Collected data:
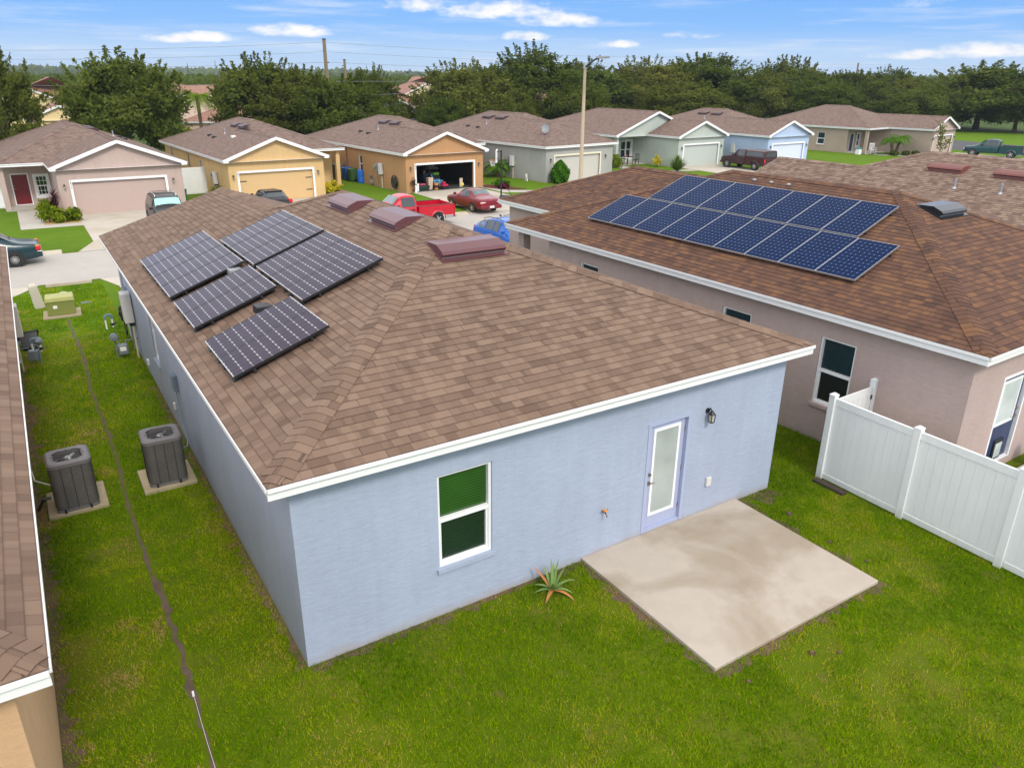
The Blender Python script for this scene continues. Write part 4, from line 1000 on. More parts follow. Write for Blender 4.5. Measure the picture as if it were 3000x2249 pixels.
gt = gm.build('gate', VINYL, fr_, loc=(gx, .03, 0), rot=(0, 0, R(2)))
for z in (.35, 1.5):
    q = MB(); q.box(gl / 2 - .03, -.035, z - .045, gl / 2 + .06, -.022, z + .045); q.build('hinge', BLACK, gt)
q = MB(); q.box(-gl / 2 - .05, -.04, 1.20, -gl / 2 + .08, -.022, 1.27); q.build('latch', BLACK, gt)
q = MB(); q.box(-.065, -.065, 0, .065, .065, 1.86); q.hexa([(-.075, -.075, 1.86), (.075, -.075, 1.86), (.075, .075, 1.86), (-.075, .075, 1.86), (-.02, -.02, 1.9), (.02, -.02, 1.9), (.02, .02, 1.9), (-.02, .02, 1.9)]); q.build('post', VINYL, fr_, loc=(1.42, .06, 0), bevel=.006)
vinyl_fence('vinyl_fence', [(6.6, 46.9), (8.95, 47.1)], 1.75, 'white vinyl fence closing the gap between pink and yellow houses')
vinyl_fence('vinyl_fence', [(-8.4, 46.2), (-5.6, 46.3), (-2.85, 46.4)], 1.7, 'white vinyl fence left of the pink house')
m = MB(); m.box(10.45, -1.0, 0, 10.60, -.30, .06); tag(m.build('landscape_timber', pmat('weathered_timber', (.05, .035, .025), .85, var=.3), rot=(0, 0, 0), bevel=.01), 'short dark timber lying at the foot of the white fence', 'timber')

# ------------------------------------------------------------------ utilities in the side yard
TG = pmat('olive_green_cabinet', (.20, .225, .055), .5, var=.12, dirt=((.17, .13, .04), .6))
r = empty('transformer_box', (-1.62, 20.55, 0), R(-3), 'olive green utility cabinet on a small concrete pad in the grass', 'utility cabinet')
m = MB(); m.box(-.56, -.5, -.03, .56, .5, .06); m.build('base', PADM, r, bevel=.015)
m = MB(); m.box(-.41, -.30, .06, .41, .36, .52); m.build('cabinet', TG, r, bevel=.02)
m = MB(); m.hexa([(-.44, -.33, .52), (.44, -.33, .52), (.44, .38, .52), (-.44, .38, .52), (-.41, -.29, .66), (.41, -.29, .66), (.41, .36, .66), (-.41, .36, .66)]); m.build('lid', pmat('olive_lid', (.33, .33, .095), .5, var=.1), r, bevel=.02)
m = MB(); m.box(-.22, -.308, .30, -.10, -.301, .40); m.build('warning_sticker', WHITE, r)
r = empty('cable_pedestal', (-2.22, 21.75, 0), R(8), 'pale weathered cable pedestal leaning in the grass', 'pedestal'); r.rotation_euler = (R(3), R(-7), R(8))
PEDM = pmat('weathered_beige_plastic', (.50, .47, .38), .6, var=.1, dirt=((.20, .18, .12), 1.2))
m = MB(); m.hexa([(-.16, -.12, 0), (.16, -.12, 0), (.16, .12, 0), (-.16, .12, 0), (-.13, -.10, .82), (.13, -.10, .82), (.13, .10, .82), (-.13, .10, .82)]); m.build('shell', PEDM, r, bevel=.03)
m = MB(); m.hexa([(-.145, -.115, .80), (.145, -.115, .80), (.145, .115, .80), (-.145, .115, .80), (-.09, -.06, .90), (.09, -.06, .90), (.09, .06, .90), (-.09, .06, .90)]); m.build('cap', PEDM, r, bevel=.03)
m = MB(); m.lathe((-1.42, 22.9, 0), [(.17, 0), (.17, .12), (.14, .18), (.05, .21)], 14); tag(m.build('splice_dome', pmat('grey_green_plastic', (.36, .38, .27), .6), smooth=False), 'small round grey-green utility dome behind the olive cabinet', 'utility dome')
m = MB(); m.box(-.98, 21.6, 0, -.62, 21.85, .022); tag(m.build('water_meter_lid', pmat('grey_lid', (.13, .14, .15), .7), bevel=.008), 'flat grey meter lid set in the grass by the blue house', 'lid')
def gas_meter(loc, rz, label):
    r = empty('gas_meter', loc, rz, label, 'gas meter', 'gas meters')
    G1 = pmat('meter_grey', (.155, .19, .215), .5, var=.1)
    m = MB(); m.box(-.13, -.10, .12, .13, .10, .42); m.build('body', G1, r, bevel=.035)
    m = MB(); m.box(-.08, -.115, .24, .08, -.10, .36); m.build('dial', LAMPLENS, r, bevel=.006)
    m = MB(); m.tube([(-.18, .05, -.05), (-.18, .05, .58), (-.08, .05, .60), (-.08, .02, .40)], .02, 7); m.build('riser', G1, r)
    m = MB(); m.lathe((-.18, -.02, .66), [(.03, -.08), (.11, -.06), (.12, 0), (.06, .05), (.02, .12)], 12, axis='y'); m.build('regulator', G1, r)
    m = MB(); m.tube([(.08, .02, .40), (.08, .05, .50), (.30, .08, .50), (.42, .10, .50)], .018, 7); m.build('outlet_pipe', G1, r)
gas_meter((-.42, 14.85, 0), R(-6), 'grey gas meter on a riser beside the blue house'); gas_meter((-2.62, 15.55, 0), R(160), 'grey gas meter beside the peach house')
gas_meter((9.0, 44.3, 0), R(-90), 'grey gas meter beside the golden yellow house'); gas_meter((20.1, 45.4, 0), R(-90), 'grey gas meter beside the orange-tan house')
def riser(loc, rz, label):
    r = empty('backflow_riser', loc, rz, label, 'pipes')
    m = MB(); m.tube([(-.10, 0, 0), (-.10, 0, .33)], .026, 8); m.build('white_pipe', WHITEPIPE, r); m = MB(); m.tube([(.10, 0, .04), (.10, 0, .33)], .026, 8); m.build('white_pipe', WHITEPIPE, r)
    m = MB(); m.tube([(-.10, 0, .32), (-.10, 0, .43), (-.06, 0, .46), (.06, 0, .46), (.10, 0, .43), (.10, 0, .32)], .036, 8); m.build('fitting', pmat('slate_blue_fitting', (.12, .19, .27), .5), r)
    m = MB(); m.tube([(.10, 0, .10), (.10, 0, .18)], .045, 8); m.tube([(.10, 0, .14), (.24, .03, .15)], .018, 6); m.build('valve', BLACK, r)
riser((-.45, 18.0, 0), R(15), 'white pipe riser with blue fitting standing in the grass'); riser((-2.52, 16.55, 0), R(-5), 'white pipe riser in front of the black tub')
r = empty('plastic_tub', (-2.66, 17.0, 0), R(8), 'open black plastic tub tipped against the peach house wall', 'tub'); r.rotation_euler = (R(-38), 0, R(8))
m = MB(); m.rings([[(-.19, -.16, 0), (.19, -.16, 0), (.19, .16, 0), (-.19, .16, 0)], [(-.26, -.22, .48), (.26, -.22, .48), (.26, .22, .48), (-.26, .22, .48)], [(-.30, -.26, .50), (.30, -.26, .50), (.30, .26, .50), (-.30, .26, .50)], [(-.30, -.26, .47), (.30, -.26, .47), (.30, .26, .47), (-.30, .26, .47)]], capb=False); m.rings([[(-.25, -.21, .48), (.25, -.21, .48), (.25, .21, .48), (-.25, .21, .48)], [(-.18, -.15, .02), (.18, -.15, .02), (.18, .15, .02), (-.18, .15, .02)]], capa=False); m.build('shell', BLACK, r, bevel=.012)
r = empty('hose_reel', (-.06, 15.55, 1.12), 0, 'coil of black hose hung on the blue side wall', 'hose')
m = MB()
for k in range(6):
    rr = .22 - .006 * (k % 2); m.tube([(-.03 - .035 * k, rr * math.cos(2 * math.pi * i / 20), rr * math.sin(2 * math.pi * i / 20)) for i in range(21)], .018, 6)
m.tube([(-.12, .2, -.1), (-.14, .22, -.5), (-.13, .12, -.72), (-.12, -.02, -.62), (-.12, -.1, -.3), (-.1, -.18, -.1)], .016, 6); m.build('hose', BLACK, r)
m = MB(); m.box(-.26, -.05, -.06, .05, .05, .06); m.build('hanger', DARKMETAL, r)
# boundary stake with string, running on out of the picture
r = empty('boundary_stake', (-1.46, .28, 0), 0, 'white survey stake with a taut string in the soil strip', 'stake')
m = MB(); m.box(-.014, -.008, -.05, .014, .008, .09); m.build('stake', WHITE, r, bevel=.004)
m = MB(); m.tube([(0, 0, .08), (-.02, -.9, .05), (-.03, -2.4, .06)], .0022, 5); m.build('string', WHITE, r)
# stones turned up round the patio
st_ = [(6.2, -3.55, .055), (6.55, -3.75, .04), (8.85, -1.9, .05), (5.0, -3.45, .04), (9.0, -.9, .07), (8.9, -2.6, .045), (1.5, -1.4, .03)]
for i, (x, y, s) in enumerate(st_):
    m = MB(); m.ball((0, 0, 0), s, s * .8, s * .55, 8); q = random.Random(i)
    m.v = [(a * q.uniform(.8, 1.2), b * q.uniform(.8, 1.2), c * q.uniform(.8, 1.2)) for a, b, c in m.v]
    tag(m.build('stone', DIRT, loc=(x, y, s * .25), smooth=False), ['tan clod in the grass in front of the patio, larger one', 'tan clod in the grass in front of the patio, smaller one', 'brown clod beside the right edge of the patio', 'small clod by the near corner of the patio', 'lump of soil between patio and blue house corner', 'brown clod by the far right patio corner', 'tiny stone in the open back lawn'][i], 'stone')
# ------------------------------------------------------------------ vehicles (front towards +x)
CARGLASS = glass_mat('car_glass', (.030, .040, .045), .06, spec=.7)
CARGLASS2 = glass_mat('clear_car_glass', (.11, .15, .15), .08, spec=.7)
SHADE = pmat('teal_sunshade', (.33, .62, .56), .5, var=.05)
PLATE = pmat('licence_plate', (.62, .62, .58), .5, var=.05)
RIM = pmat('alloy_rim', (.50, .50, .50), .35, .7, var=.1)
RIMTAN = pmat('tan_hubcap', (.50, .42, .28), .45, .3, var=.1)
def ring_of(st):
    x, zb, zbelt, hw, zt, ht = st
    half = [(hw * .82, zb), (hw * .97, zb + .09), (hw, zb + (zbelt - zb) * .55), (hw * .955, zbelt), (ht, zt - .035), (ht * .72, zt)]
    return [Vector((x, -y, z)) for y, z in half] + [Vector((x, y, z)) for y, z in reversed(half)]
def wheel(parent, x, y, r, side, rim, wid=.20, spokes=5):
    m = MB(); prof = [(r * .62, -wid / 2), (r * .93, -wid / 2), (r, -wid / 2 + .03), (r, wid / 2 - .03), (r * .93, wid / 2), (r * .62, wid / 2)]
    m.lathe((0, 0, 0), prof, 22, axis='y'); o = m.build('wheel', RUBBER, parent, loc=(x, y, r), smooth=False)
    q = MB(); s = side; q.lathe((0, s * (wid / 2 - .035), 0), [(r * .64, -.01), (r * .64, .035), (r * .56, .035), (r * .52, .012)], 20, axis='y')
    for k in range(spokes):
        t = 2 * math.pi * k / spokes; q.bar((0, s * (wid / 2 - .01), 0), (r * .56 * math.cos(t), s * (wid / 2 - .012), r * .56 * math.sin(t)), r * .17 if spokes < 8 else r * .07, .03, up=(0, 1, 0))
    q.lathe((0, s * (wid / 2 - .03), 0), [(r * .16, -.01), (r * .16, .045), (r * .05, .05)], 12, axis='y'); q.build('rim', rim, o)
    return o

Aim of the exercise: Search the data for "picture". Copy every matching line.

Full answer:
The Blender Python script for this scene continues. Write part 4, from line 1000 on. More parts follow. Write for Blender 4.5. Measure the picture as if it were 3000x2249 pixels.
# boundary stake with string, running on out of the picture